Utility spokeswoman Karen Whichard confirmed that 311 received the first calls between 3 and 3:30. A utility employee arrived at Middletown Road at 9 p.m. and confirmed the “priority 1 break,” and the repair crew, with backhoes and lighting equipment, arrived around 11 p.m. They reported the repair completed at 6 a.m.
Though the system is “not perfect,” Whichard said utility employees got to the leak “well within our parameters.” Standard procedure calls for the utility to make an investigation of any reported pipe break within eight hours, she said.
To consolidate customer services, the utility has transferred almost all of its customer service personnel to 311 in recent years, Whichard said.
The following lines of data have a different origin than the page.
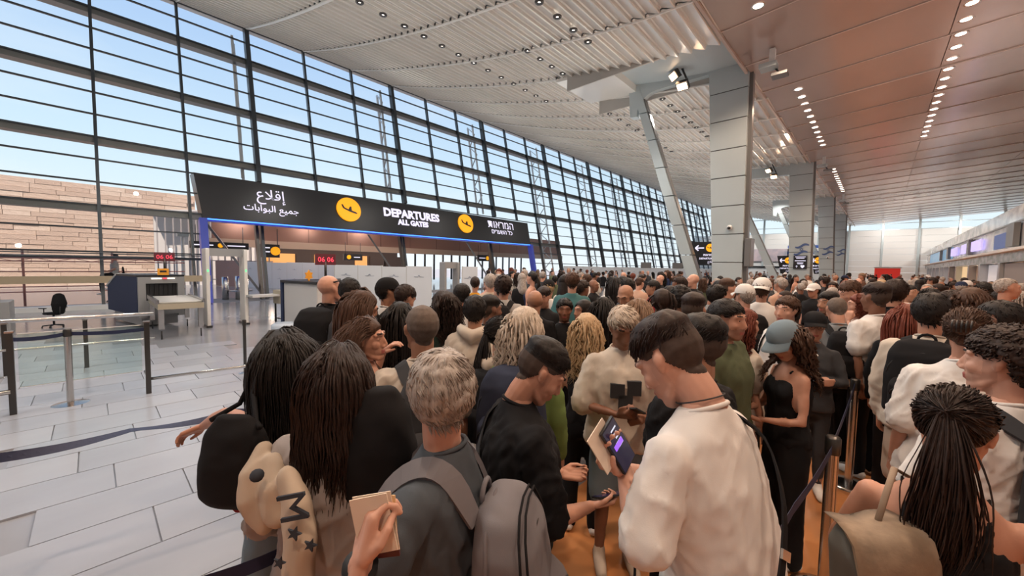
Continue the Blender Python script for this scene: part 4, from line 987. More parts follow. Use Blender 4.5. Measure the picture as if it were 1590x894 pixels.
    if style=='bun':
        n=int(120*(1,.6,.4)[lod]);c=np.array([0,-.125,.045]);K=9;path=np.zeros((n,K,3));ax=rs.normal(0,.5,(n,3))+[0,-1,0];ax/=np.linalg.norm(ax,axis=1)[:,None];u=np.cross(ax,[.3,.1,1.]);u/=np.linalg.norm(u,axis=1)[:,None];v=np.cross(ax,u);R_=rs.uniform(.018,.042,n)
        for k in range(K):
            t=k/(K-1)*4.2;path[:,k]=c+(u*np.cos(t)+v*np.sin(t))*R_[:,None]+ax*(np.sqrt(np.maximum(.045**2-R_**2,0)))[:,None]*.6
        V,Fq=locks(path,np.full(n,.008),4);put(HT(V),Fq)
    if style=='scarf':
        g=G();g.tube([(0,.03,-.12),(0,.0,-.15),(0,-.01,-.21)],[.070,.085,.125],16);g.tube([(0,-.06,.0),(0,-.08,-.12),(0,-.08,-.24)],[.07,.08,.10],14)
        V,Fq,_=g.fuse(.016,4);put(HT(V),Fq)
    FA=np.concatenate(FF);mi=np.zeros(len(FA),int);mi[:len(lowm)]=lowm;meshobj('hair' if style!='scarf' else 'headscarf',np.concatenate(VV),FA,root,[hm,fadem or hm],mi)
def hat_build(root,hat,HT,Rh):
    m=CL[hat[0]];back=hat[1] if len(hat)>1 else 1
    n=24;rings=[];V=[]
    for i in range(9):
        t=i/8*math.pi/2;r=math.cos(t)**.85 if i<8 else .0;z=.040+.110*math.sin(t)
        for k in range(n):
            a=2*math.pi*k/n;V.append((.096*r*math.cos(a),-.012+.117*r*math.sin(a),z+.012*math.sin(a)*r*-1*0))
    Fq=[(i*n+k,i*n+(k+1)%n,(i+1)*n+(k+1)%n,(i+1)*n+k) for i in range(8) for k in range(n)]
    meshobj('cap_crown',HT(np.array(V)),np.array(Fq),root,[m])
    V=[];K=12
    for lay in (0,1):
        for j in range(5):
            for k in range(K+1):
                a=-1.15+2.3*k/K;rr=j/4;x=.095*math.sin(a)*(1+.0*rr);y=-.012+.114*math.cos(a)+rr*.075*max(0,math.cos(a))**.6;z=.052-.020*rr+.0*0-.022*(math.sin(a)**2)*(.4+rr)-.004*lay
                V.append((x,back*(y+.012)-.012,z))
    q=[];W_=K+1
    for lay in (0,1):
        for j in range(4):
            for k in range(K):
                b=lay*5*W_;q.append((b+j*W_+k,b+j*W_+k+1,b+(j+1)*W_+k+1,b+(j+1)*W_+k))
    for k in range(K): q.append((4*W_+k,4*W_+k+1,9*W_+k+1,9*W_+k))
    meshobj('cap_brim',HT(np.array(V)),np.array(q),root,[m])
def place(root,info,u,v,d,face_deg,topz=.138,check=True):
    P=at(u,v,d);T=info['HT']([[0,-.01,topz]])[0];s=P[2]/T[2]
    r=P[:2]-CAM[:2];r=r/np.linalg.norm(r);a=math.radians(-face_deg);f=np.array([r[0]*math.cos(a)-r[1]*math.sin(a),r[0]*math.sin(a)+r[1]*math.cos(a)])
    rz=math.atan2(f[1],f[0])-math.pi/2;c,sn=math.cos(rz),math.sin(rz);off=np.array([c*T[0]-sn*T[1],sn*T[0]+c*T[1]])*s
    root.location=(P[0]-off[0],P[1]-off[1],0);root.rotation_euler=(0,0,rz);root.scale=(s,s,s)
    if check and not .86<s<1.12: print('HEIGHT?',root.name,root.get('label'),round(s*1.765,2))
    return s
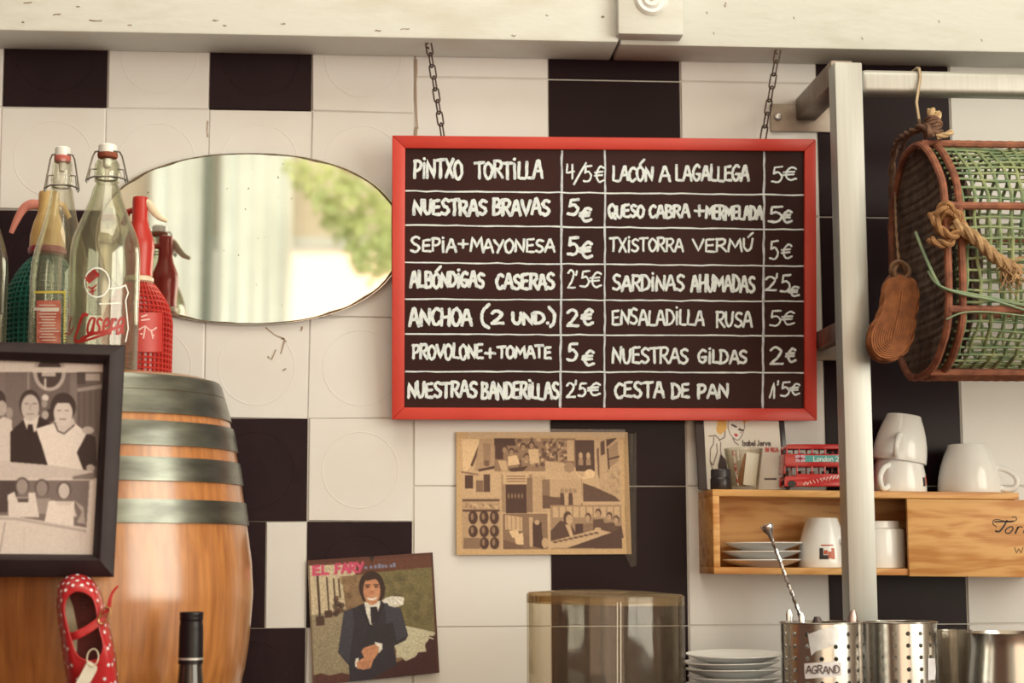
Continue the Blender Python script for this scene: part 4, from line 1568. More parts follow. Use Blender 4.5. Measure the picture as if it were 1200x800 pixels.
for x in (TX, TX + .019):
    MB().tube(ring(x), .0052, 8, closed=True).build('end_ring', rust, trap)
MB().tube(ring(TX + TL), .005, 8, closed=True).build('end_ring', rust, trap)
for y, z in (cs[0], cs[2], cs[3], cs[5], (.06, -.155), (.12, .05), (.12, -.06)):
    pts = [V((TX + t, TY + y * 1.015, TZ + z * 1.015)) for t in np.linspace(0, TL, 60)]
    rs = [.0049 + .0006 * (i % 2) for i in range(60)]
    MB().tube(pts, rs, 8).build('rebar', rust, trap)
net = MB()
per = [0]
for a_, b_ in zip(loop, loop[1:] + loop[:1]):
    per.append(per[-1] + math.hypot(b_[0] - a_[0], b_[1] - a_[1]))


def lp(sv):
    sv = sv % per[-1]
    i = max(0, min(len(loop) - 1, int(np.searchsorted(per, sv) - 1)))
    a_, b_ = loop[i], loop[(i + 1) % len(loop)]
    t = (sv - per[i]) / max(per[i + 1] - per[i], 1e-9)
    return a_[0] + (b_[0] - a_[0]) * t, a_[1] + (b_[1] - a_[1]) * t


nlong = int(per[-1] / .0145)
for k in range(nlong):
    s0 = per[-1] * k / nlong
    ph = rnd.uniform(0, 6)
    pts = []
    for t in np.linspace(.012, TL, 34):
        y, z = lp(s0 + .0012 * math.sin(t * 60 + ph))
        sag = .968 + .010 * math.sin(t * 31 + k)
        pts.append((TX + t, TY + y * sag, TZ + z * sag))
    net.tube(pts, .0019, 6)
for k in range(int(TL / .0165)):
    x = TX + .026 + k * .0165
    ph = rnd.uniform(0, 6)
    pts = []
    for q in range(60):
        y, z = lp(per[-1] * q / 60)
        sag = .966 + .006 * math.sin(q * .9 + ph)
        pts.append((x + .0022 * math.sin(q * .5 + ph) + .0012 * math.sin(q * 1.7), TY + y * sag, TZ + z * sag))
    net.tube(pts, .0024, 6, closed=True)
net.build('green_net', green_net, trap)
endn = MB()


def inside(y, z, k=.985):
    n = len(loop)
    c_ = False
    for i in range(n):
        y1, z1 = loop[i][0] * k, loop[i][1] * k
        y2, z2 = loop[(i + 1) % n][0] * k, loop[(i + 1) % n][1] * k
        if (z1 > z) != (z2 > z) and y < (y2 - y1) * (z - z1) / (z2 - z1) + y1:
            c_ = not c_
    return c_


for depth, stp in ((0.004, .0062), (.034, .0068)):
    for sg in (-1, 1):
        for k in range(-60, 60):
            c0 = k * stp
            cur = []
            for t in np.linspace(-.24, .24, 97):
                y, z = t * .55 + c0 * .6, sg * t
                z = z
                if inside(y, z):
                    cur.append((TX + depth + .012 * (1 - min(1, math.hypot(y / .12, z / .157)) ** 2) * (1 if depth < .02 else 4) + .0006 * math.sin(t * 500), TY + y, TZ + z))
                else:
                    if len(cur) > 1:
                        endn.tube(cur, .00085, 4, caps=False)
                    cur = []
            if len(cur) > 1:
                endn.tube(cur, .00085, 4, caps=False)
endn.build('end_net', dark_net, trap)


def twisted(mb, path, Rr, strands=3, turns=90, seg=7, taper=None):
    P = [V(tuple(p)) for p in path]
    L = sum((b_ - a_).length for a_, b_ in zip(P, P[1:]))
    for sN in range(strands):
        pts, acc = [], 0
        for i, p in enumerate(P):
            t = (P[min(i + 1, len(P) - 1)] - P[max(i - 1, 0)]).normalized()
            n1 = t.cross(V((0, -1, .3))).normalized()
            n2 = t.cross(n1)
            if i:
                acc += (p - P[i - 1]).length
            a = 2 * math.pi * sN / strands + acc * turns
            pts.append(p + (n1 * math.cos(a) + n2 * math.sin(a)) * Rr * .5)
        mb.tube(pts, Rr * .58, seg)
    return mb


def pxpath(pts, n=8):
    return catmull([aty(x, y, Y) for x, y, Y in pts], n)


FYT = TY - .122
rp_ = MB()
twisted(rp_, pxpath([(1118, 262, FYT - .012), (1140, 277, FYT - .020), (1160, 296, FYT - .018), (1180, 311, FYT - .014), (1196, 318, FYT - .012)], 10), .0085, 3, 130)
rp_.build('thick_rope', rope_m, trap)
fy = MB()
for k in range(46):
    a = aty(1180 + rnd.uniform(-8, 10), 312 + rnd.uniform(-10, 8), FYT - .014)
    fy.tube([a, a + V((rnd.uniform(-.004, .012), rnd.uniform(-.008, .008), rnd.uniform(-.02, .004))), a + V((rnd.uniform(-.012, .02), rnd.uniform(-.01, .01), rnd.uniform(-.036, -.006)))], [.0016, .0013, .0006], 5)
fy.build('frayed_end', rope_m, trap)
kn = MB()
for k in range(3):
    cpt = aty(1106 + k * 7, 262 + (k - 1) * 6, FYT - .004)
    path = [cpt + V((math.sin(a) * .011 + .002 * k, -.012 * math.cos(a) * .9, .016 * math.cos(a + .6 * k))) for a in np.linspace(0, 2 * math.pi, 26)]
    twisted(kn, path, .0062, 2, 170, 6)
twisted(kn, pxpath([(1092, 250, FYT + .004), (1098, 262, FYT - .014), (1112, 276, FYT - .018), (1128, 268, FYT - .016), (1122, 250, FYT - .010), (1106, 246, FYT - .012)], 8), .006, 2, 170, 6)
twisted(kn, pxpath([(1090, 280, FYT + .002), (1098, 284, FYT - .012), (1112, 286, FYT - .014), (1118, 272, FYT - .012)], 8), .0058, 2, 170, 6)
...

She could not speak to when 311 alerted repair crews to the break or what the repair crews’ work schedule was that day. Utility officials also have asked Charlotte City Council for money to hire more repair crews, which they say are stretched, causing long delays in repairs.
Moquin was in Atlanta, where he works for Coca Cola, when Knight called to tell him water was gushing out of his driveway. Moquin managed to drive back from Atlanta and arrive hours before the repair crew.
When Moquin first called 311, the operator said “they were getting ready for a shift change and it would be at least 45 minutes before anybody got there,” he said. He called again at 5:30 p.m., and “they told me they were taking care of it. They were talking to the crew.”
But when the repair crew arrived 5 1/2 hours later, “they told me they didn’t have any calls, they were hanging out before they got the call” just before they were preparing to go home.
Meanwhile, so much water was pouring from the break that it rushed over the closest two drains and reached a third drain down the street, Moquin said.